A familiar theme emerged from a high-powered panel this morning at the Office of Thrift Supervision´s National Housing Forum. Two more regulators took the time to defend the Community Reinvestment Act against criticisms that it caused the subprime crisis.

"I´ve heard that some folks are pointing to the CRA," said John Reich, the director of the OTS, in his introductory speech on a panel of regulators. "I´m here to say that I do not believe that for a second.

"The CRA has absolutely nothing to do with the mortgage crisis," he added. "If it did, then community banks would be at the epicenter of this crisis, and they´re not."

Next to speak on the panel was Federal Deposit Insurance Corp. Chairman Sheila Bair. She also put in a good word for the Act.

"It really is a myth," Ms. Bair said of the idea that the CRA was to blame. "It´s very unfortunate that it´s out there."

Ms. Bair and Mr. Reich were the first two speakers on a five-person power-panel of regulators-down the line was Comptroller of the Currency John Dugan, an outspoken CRA fan who quickly thanked his two colleagues for their support.
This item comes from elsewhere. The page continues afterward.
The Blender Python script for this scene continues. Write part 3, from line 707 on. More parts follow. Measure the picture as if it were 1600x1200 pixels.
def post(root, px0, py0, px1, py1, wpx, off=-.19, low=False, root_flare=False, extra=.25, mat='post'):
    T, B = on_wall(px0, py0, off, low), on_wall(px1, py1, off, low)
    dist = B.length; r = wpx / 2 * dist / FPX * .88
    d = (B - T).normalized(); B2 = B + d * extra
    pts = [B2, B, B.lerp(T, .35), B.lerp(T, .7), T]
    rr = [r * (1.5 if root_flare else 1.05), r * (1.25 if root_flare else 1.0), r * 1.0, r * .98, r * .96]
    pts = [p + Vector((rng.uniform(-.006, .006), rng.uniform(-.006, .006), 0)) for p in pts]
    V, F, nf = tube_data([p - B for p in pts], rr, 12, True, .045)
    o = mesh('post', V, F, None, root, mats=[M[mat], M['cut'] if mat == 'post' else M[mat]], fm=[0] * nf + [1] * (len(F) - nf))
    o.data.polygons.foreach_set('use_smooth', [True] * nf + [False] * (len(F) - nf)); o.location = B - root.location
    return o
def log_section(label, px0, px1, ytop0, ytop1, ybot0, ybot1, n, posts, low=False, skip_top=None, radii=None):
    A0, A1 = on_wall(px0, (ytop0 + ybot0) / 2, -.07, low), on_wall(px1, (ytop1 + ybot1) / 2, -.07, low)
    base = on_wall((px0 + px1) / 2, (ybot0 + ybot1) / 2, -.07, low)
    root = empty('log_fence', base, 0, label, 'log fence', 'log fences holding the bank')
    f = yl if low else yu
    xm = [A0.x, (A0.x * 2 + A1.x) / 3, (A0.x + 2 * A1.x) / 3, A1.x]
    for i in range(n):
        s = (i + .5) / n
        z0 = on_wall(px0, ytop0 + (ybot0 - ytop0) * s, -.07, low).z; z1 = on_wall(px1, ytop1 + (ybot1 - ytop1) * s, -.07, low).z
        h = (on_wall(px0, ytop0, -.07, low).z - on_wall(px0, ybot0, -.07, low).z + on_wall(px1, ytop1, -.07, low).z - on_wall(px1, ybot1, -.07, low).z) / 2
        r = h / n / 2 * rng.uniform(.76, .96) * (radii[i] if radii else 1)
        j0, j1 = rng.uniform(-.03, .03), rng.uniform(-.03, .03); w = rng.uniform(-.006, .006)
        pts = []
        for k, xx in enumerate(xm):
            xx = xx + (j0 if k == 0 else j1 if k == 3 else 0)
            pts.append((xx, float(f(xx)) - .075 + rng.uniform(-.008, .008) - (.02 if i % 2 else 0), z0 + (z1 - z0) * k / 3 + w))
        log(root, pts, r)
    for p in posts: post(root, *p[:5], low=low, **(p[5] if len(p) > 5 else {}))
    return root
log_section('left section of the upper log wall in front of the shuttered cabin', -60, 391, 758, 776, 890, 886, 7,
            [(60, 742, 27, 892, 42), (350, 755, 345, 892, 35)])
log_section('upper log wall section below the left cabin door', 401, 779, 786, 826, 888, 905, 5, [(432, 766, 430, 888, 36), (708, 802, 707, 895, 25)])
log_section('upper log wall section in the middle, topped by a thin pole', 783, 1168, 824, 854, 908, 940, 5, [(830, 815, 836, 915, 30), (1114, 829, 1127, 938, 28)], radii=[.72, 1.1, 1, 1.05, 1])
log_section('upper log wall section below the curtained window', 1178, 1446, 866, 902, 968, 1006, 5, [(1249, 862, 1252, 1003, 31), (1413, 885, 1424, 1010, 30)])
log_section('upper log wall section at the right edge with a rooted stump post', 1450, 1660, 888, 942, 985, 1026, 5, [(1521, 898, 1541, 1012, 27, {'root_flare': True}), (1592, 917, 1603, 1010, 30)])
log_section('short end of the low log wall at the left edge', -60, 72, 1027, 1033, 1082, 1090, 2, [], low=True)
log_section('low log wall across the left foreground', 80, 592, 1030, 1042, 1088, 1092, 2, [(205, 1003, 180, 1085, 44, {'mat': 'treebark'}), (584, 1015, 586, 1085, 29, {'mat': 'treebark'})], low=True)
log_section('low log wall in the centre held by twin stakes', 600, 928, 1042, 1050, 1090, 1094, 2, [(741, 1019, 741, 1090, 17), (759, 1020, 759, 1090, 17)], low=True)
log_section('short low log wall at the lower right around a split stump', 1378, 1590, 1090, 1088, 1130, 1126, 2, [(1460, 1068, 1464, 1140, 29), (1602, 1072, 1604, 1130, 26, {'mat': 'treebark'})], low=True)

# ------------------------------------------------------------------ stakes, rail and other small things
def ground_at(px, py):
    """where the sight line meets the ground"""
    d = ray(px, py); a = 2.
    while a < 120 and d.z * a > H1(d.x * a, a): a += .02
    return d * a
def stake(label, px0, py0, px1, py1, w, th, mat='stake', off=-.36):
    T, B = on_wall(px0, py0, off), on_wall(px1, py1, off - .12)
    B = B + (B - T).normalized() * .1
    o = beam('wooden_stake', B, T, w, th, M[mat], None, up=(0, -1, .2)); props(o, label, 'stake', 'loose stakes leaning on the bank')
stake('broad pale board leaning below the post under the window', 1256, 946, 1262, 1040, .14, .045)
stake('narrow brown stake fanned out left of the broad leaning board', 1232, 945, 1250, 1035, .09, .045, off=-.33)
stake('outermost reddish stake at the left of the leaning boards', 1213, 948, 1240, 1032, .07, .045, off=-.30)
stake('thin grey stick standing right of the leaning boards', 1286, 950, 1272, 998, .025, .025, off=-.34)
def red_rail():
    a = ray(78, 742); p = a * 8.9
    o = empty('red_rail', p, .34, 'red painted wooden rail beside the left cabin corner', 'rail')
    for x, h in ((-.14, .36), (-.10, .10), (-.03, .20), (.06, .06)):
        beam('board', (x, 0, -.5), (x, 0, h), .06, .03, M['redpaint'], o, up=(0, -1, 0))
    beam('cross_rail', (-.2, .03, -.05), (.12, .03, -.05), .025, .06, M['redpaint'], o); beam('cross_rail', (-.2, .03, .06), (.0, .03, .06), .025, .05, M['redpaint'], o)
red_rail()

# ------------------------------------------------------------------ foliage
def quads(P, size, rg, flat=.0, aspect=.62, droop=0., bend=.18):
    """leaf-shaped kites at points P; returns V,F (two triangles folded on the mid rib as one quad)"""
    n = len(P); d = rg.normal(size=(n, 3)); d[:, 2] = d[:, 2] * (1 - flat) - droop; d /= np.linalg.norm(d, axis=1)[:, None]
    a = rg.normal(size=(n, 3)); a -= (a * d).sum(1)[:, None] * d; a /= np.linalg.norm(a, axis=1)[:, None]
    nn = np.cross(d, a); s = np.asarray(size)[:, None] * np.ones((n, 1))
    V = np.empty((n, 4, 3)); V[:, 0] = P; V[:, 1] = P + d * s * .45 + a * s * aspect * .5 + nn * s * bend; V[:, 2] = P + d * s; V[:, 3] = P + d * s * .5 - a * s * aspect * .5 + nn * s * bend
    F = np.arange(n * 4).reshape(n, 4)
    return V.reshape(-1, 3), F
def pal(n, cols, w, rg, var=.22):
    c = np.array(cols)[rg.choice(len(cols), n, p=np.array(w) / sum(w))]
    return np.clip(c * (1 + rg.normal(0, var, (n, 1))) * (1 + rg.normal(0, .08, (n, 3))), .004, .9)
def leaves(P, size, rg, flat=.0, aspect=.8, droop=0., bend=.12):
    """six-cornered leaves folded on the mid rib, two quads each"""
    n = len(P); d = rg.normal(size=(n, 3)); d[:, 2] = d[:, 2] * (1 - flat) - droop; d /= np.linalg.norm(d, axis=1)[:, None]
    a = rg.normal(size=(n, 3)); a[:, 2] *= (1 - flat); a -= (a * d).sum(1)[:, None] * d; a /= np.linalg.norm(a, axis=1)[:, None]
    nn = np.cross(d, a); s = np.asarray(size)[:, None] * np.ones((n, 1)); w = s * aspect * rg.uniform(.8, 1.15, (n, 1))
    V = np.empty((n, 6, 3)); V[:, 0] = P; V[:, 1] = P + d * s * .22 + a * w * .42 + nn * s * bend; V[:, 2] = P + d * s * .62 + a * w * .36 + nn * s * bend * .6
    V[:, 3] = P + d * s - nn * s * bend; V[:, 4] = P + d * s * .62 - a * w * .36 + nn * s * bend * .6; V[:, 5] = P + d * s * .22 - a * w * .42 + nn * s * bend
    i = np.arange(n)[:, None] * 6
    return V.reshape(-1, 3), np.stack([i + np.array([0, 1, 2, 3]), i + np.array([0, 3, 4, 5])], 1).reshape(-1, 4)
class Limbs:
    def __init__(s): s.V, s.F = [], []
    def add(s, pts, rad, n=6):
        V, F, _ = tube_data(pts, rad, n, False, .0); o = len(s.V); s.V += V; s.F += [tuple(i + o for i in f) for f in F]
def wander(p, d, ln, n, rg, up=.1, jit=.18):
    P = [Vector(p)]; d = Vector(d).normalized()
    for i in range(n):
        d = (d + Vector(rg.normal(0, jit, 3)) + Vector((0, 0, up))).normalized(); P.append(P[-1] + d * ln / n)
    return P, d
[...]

Does this render some sort of symbolism to the absence of endorsements of the CRA by Federal Reserve Board Vice Chairman Donald Kohn, sitting next to Mr. Dugan, and beside him, Federal Housing Finance Agency Director James Lockhart? It was hard to tell. In The case of Mr. Lockhart, the answer matters little; he´ll be replaced soon. Mr. Kohn´s colleague on the Fed board, Randall Kroszner, last week endorsed the CRA directly, so Mr. Kohn´s silence seemed more significant.

Later in the day, Rep. Barney Frank, the chairman of the House Financial Services Committee, raised the point again. He thanked Ms. Bair and the others who had defended the act and added that he thought the CRA should be expanded during the coming Congressional session. Rep. Frank has long advocated placing CRA-type requirements on non-bank entities.